Türkiye’nin tezinin aksine, AB kaynakları Türkiye’den Yunanistan’a geçişlerdeki sayının beklendiği kadar azalmadığı görüşünde. 20-31 Mart arasında geçenlerin sayısı 4 bin 745. Üstelik sayıdaki bu düşüşte hava durumunun da etkili olduğu düşünülüyor.

Sığınmacılar tek ses: TÜRKİYE’YE HAYIR

Savaştan kaçan Suriyeli ve Iraklıların başını çektiği sığınmacılar, canları pahasına aştıkları Türkiye’ye geri gönderilmeye, var güçleriyle itiraz ediyor.

İtirazların isyana dönüştüğü ilk adres, Çeşme’nin karşısındaki Sakız adası oldu.

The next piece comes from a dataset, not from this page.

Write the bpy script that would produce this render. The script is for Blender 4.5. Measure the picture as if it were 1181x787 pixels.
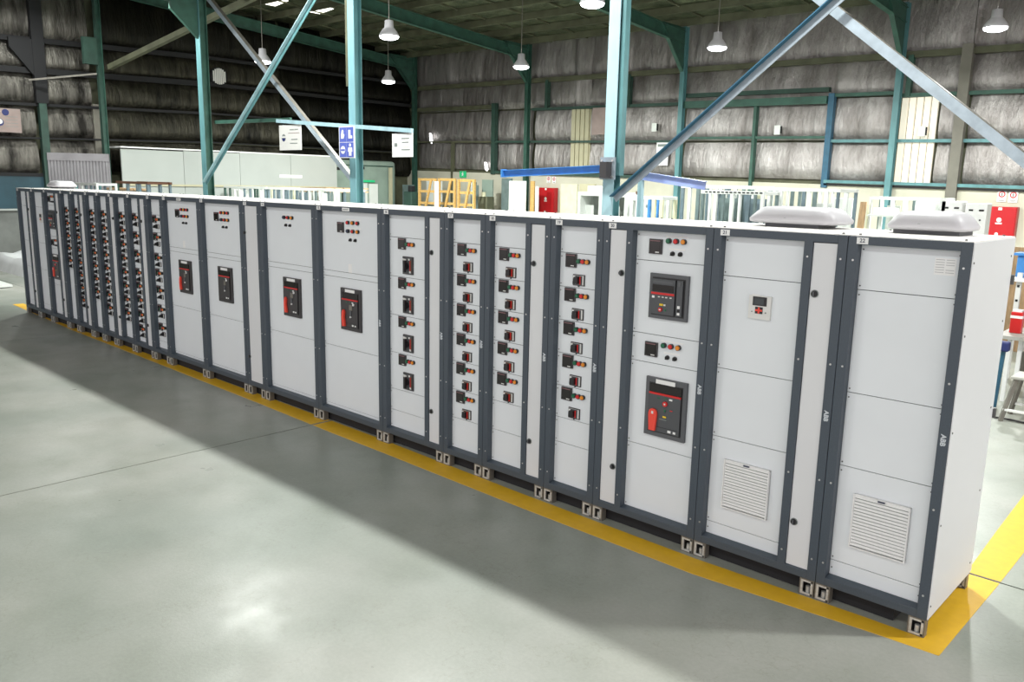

Adadaki gözaltı merkezinde tutulan yaklaşık 800 sığınmacı, önceki gün kampı darmadağın edip dikenli telleri aştı. Hep birlikte Yunan anakarasına giden bir gemi bulmak için limana indiler. Ancak yetkililer, feribotları diğer limanlara yönlendirmişti. Polisin biber gazıyla müdahale ettiği sığınmacılardan üçü, izdiham esnasında bıçakla yaralandı.

Sakız’dan ayrılamayan sığınmacılar, “No Turkia” (Türkiye’ye hayır) ve “Özgürlük” sloganlarıyla eyleme başladı. Eşi ve çocuğuyla adada mahsur kalan Mustafa adlı Suriyeli, “Beni Türkiye’ye geri götürürlerse kendimi ve ailemi denize atarım. Bir cehennemden diğerine gittik” diye sitem etti. Öte yandan Yunanistan’ın başkenti Atina’nın güneyindeki Pire limanında da rakip etnik gruplar arasında çatışma çıktı. Olaylar sırasında 8 genç erkek hastanelik oldu.

Tarihi bir darbe

Yunanistan Mülteci Krizi Masası Başkanı Yorgos Kyritsis, Türkiye’ye geri gönderilmek istemeyen sığınmacıların şiddete başvurmasını beklediklerini, zira çaresiz olduklarını söyledi. “Bu insanlar savaştan kaçtı, suçlu değiller” diyen Kyritsis, sığınmacılara karşı yumuşak bir tutum benimseyeceklerini söyledi.

Anlaşmayı “insan haklarına tarihi darbe” diye nitelendiren Uluslararası Af Örgütü ise Midilli ve Sakız adalarına gözlem heyeti göndereceğini duyurdu. Türkiye’nin Suriyelileri ülkelerine zorla geri gönderdiğini ileri süren Af Örgütü’ne Dışişleri Bakanlığı’ndan “iddiaların hiçbir surette gerçeği yansıtmadığı” yanıtı geldi.

Yunanistan hâlâ hazır değil

Sığınmacı anlaşmasının yürürlüğe girmesine saatler kala, Yunanistan’daki hazırlıklar hâlâ tamamlanmamıştı. İngiliz Observer gazetesine konuşan Yunanistan Mülteci Krizi Masası Başkanı Yorgos Kyritsis, AB sınır muhafaza birimi Frontex’in yardıma göndereceği 2 bin 300 yetkiliden yalnızca 200 kadar polisin yerine ulaştığını, tercüman ve uzmanları beklemeyi sürdürdüklerini söyledi.

Kuzey Afrika'yla anlaşmak gerek

Sığınmacıların Libya-İtalya gibi rotalara yöneleceğinden endişelenen Alman İçişleri Bakanı Thomas de Maiziere, AB’nin Kuzey Afrika ülkeleriyle de Türkiye’yle benzer pazarlıklar yürütmesi gerektiğini söyledi. Tagesspiegel’e konuşan De Maiziere, Hâlâ yanıtlamamız gereken sorular var” diyerek, Kuzey Afrika’da kayıt merkezleri kurulması gerektiğini belirtti.